900 yıllık bilgi , ilim, edebiyat ve daha nice yazılı eser varsa sadece 1 kanunla 1 gecede, bütün kitaplar tuğladan farksız hale getirildi. ama amacına da ulaştı. dünyaya önder olmuş ilim ve edebiyat adamlarının eserlerini çevirmenlerin insafıyla anlıyoruz. kur an okuyoruz ne dediğini anlamıyoruz , namaz kılıyoruz manasını tam çözemiyoruz. ibadeti türkçeye çevirip ALLAH uludur diye tekbir getirmek çare olmadı olamaz.
imralıda ne alındı ne verildi diye soranlar lozanda gizli olarak ne alındı ne verildi diye de sorgulamalı.
israil devleti kurulurken tam 2000 yıl önce kullanılan ibranice alfabeyi tekrar diriltip kullanmaya başladılar. biz ne yaptık 900 yıllık muhteşem birikimi tek gecede çöpe attık. dediğim gibi amacına da ulaştı. çanakkale geçildi haberimiz yok.

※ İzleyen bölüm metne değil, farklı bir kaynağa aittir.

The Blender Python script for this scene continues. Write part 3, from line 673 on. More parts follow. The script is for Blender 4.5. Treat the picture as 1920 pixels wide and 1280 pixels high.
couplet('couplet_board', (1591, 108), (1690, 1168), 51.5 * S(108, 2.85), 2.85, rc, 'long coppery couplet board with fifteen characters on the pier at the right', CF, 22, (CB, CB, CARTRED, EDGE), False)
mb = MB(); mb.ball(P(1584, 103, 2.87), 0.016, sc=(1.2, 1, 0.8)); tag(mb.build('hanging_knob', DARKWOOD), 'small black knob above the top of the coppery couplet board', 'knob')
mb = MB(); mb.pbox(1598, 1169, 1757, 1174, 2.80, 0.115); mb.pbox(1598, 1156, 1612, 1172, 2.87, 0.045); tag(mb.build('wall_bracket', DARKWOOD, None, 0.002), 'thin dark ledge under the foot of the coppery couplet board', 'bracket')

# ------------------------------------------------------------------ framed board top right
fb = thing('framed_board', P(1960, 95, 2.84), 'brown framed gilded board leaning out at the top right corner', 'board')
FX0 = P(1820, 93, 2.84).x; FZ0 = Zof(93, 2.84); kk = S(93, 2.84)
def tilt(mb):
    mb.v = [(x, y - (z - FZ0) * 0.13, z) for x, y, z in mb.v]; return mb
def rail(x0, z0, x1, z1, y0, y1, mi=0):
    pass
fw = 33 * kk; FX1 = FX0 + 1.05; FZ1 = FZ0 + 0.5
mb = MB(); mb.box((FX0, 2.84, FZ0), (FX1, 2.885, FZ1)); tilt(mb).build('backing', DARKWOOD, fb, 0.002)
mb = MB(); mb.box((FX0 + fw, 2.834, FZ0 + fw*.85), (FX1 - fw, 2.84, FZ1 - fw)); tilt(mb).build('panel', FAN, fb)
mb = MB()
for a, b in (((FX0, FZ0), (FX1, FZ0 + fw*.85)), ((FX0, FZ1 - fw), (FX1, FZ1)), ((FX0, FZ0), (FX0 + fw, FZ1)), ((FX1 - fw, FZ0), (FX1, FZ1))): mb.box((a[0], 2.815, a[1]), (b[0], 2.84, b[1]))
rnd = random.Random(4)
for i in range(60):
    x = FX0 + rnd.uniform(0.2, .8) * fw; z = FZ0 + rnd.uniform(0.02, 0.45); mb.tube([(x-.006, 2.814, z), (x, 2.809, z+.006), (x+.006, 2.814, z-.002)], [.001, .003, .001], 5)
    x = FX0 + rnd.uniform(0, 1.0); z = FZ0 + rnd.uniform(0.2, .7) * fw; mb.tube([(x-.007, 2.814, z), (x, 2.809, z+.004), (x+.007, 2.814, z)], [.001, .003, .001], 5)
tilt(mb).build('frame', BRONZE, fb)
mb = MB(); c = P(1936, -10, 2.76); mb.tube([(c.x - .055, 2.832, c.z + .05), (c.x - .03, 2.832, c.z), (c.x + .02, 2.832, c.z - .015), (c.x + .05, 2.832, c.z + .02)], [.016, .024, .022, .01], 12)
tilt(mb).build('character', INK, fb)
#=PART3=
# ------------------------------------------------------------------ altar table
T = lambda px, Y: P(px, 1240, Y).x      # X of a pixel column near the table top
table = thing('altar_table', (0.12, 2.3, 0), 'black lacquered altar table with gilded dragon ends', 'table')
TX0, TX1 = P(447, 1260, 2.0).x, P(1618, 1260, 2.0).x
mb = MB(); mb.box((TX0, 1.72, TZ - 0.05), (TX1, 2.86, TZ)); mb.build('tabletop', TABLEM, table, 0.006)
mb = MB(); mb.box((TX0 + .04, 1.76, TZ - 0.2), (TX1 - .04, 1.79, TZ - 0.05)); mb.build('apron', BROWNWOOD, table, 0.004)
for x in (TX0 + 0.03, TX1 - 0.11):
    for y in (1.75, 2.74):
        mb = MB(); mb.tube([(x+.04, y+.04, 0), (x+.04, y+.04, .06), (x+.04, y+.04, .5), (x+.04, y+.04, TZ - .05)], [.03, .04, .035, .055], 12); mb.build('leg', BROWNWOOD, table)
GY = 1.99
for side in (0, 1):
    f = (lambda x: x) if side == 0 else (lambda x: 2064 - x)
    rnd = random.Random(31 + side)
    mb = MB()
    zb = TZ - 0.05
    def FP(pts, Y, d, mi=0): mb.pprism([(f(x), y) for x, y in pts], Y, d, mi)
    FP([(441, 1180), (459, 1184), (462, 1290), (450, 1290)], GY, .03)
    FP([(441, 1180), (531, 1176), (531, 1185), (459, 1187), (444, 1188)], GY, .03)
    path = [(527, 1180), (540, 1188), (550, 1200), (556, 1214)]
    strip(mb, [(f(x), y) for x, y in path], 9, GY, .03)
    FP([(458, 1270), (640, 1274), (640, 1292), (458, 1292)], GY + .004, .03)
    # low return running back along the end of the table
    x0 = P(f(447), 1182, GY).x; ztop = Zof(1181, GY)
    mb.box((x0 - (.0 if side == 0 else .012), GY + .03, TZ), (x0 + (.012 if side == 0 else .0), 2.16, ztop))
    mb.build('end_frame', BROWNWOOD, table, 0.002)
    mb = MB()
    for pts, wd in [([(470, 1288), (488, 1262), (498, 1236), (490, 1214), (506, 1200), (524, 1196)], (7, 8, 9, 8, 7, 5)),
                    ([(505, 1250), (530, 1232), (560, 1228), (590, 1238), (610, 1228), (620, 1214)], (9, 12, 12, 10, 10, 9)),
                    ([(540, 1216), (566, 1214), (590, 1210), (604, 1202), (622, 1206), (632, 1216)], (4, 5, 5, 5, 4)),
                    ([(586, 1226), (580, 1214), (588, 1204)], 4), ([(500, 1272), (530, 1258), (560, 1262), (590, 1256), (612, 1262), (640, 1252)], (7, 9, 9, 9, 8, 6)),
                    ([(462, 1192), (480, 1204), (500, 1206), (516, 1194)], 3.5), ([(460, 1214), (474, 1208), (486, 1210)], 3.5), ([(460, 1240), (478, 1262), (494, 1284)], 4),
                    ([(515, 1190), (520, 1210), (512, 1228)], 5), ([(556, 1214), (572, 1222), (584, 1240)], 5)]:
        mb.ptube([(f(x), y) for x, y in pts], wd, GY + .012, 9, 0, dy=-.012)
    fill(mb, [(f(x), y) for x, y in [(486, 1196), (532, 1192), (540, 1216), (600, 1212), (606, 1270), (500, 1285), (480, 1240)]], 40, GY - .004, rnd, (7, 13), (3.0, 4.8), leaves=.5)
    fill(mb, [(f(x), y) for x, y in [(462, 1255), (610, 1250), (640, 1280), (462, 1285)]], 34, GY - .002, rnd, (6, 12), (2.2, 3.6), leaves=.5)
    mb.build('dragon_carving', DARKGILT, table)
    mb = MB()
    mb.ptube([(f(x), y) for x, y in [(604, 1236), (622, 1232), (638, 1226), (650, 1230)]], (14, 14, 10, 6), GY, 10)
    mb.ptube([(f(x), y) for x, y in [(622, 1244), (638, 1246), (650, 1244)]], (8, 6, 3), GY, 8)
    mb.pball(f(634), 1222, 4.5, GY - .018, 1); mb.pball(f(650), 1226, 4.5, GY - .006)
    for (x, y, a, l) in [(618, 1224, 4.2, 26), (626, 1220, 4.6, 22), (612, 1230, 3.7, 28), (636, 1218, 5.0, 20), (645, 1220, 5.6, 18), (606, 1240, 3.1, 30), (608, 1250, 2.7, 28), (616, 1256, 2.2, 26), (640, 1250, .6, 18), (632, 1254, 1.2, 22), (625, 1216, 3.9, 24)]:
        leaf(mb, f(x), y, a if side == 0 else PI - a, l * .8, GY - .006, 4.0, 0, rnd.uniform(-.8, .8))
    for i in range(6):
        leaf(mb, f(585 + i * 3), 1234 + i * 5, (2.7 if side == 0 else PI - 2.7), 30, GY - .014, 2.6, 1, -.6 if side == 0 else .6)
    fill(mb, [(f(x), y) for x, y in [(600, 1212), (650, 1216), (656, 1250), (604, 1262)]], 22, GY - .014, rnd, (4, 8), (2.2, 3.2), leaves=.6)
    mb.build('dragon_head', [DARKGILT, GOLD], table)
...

latin alfabesine geçilmesi oldu bittiye getirilmiş bir devrim değildir. alfabeyi değiştirmek osmanlının son zamanlarında meşrutiyetin ilanından sonra dillenmeye başlamıştır. hatta ordu gizli yazışmalarında latin alfabesini kullanmaya başlamıştı bile. arnavut milliyetçileri latin alfabesini kullanarak kendi ana dillerini yeniden dizayn etmek istemişler(şemsettin sami) fakat dönemin şeyhülislamı bir fetva ile müslümanların arap alfabesinden başka alfabe kullanmalarının caiz olmadığını bildirmiştir.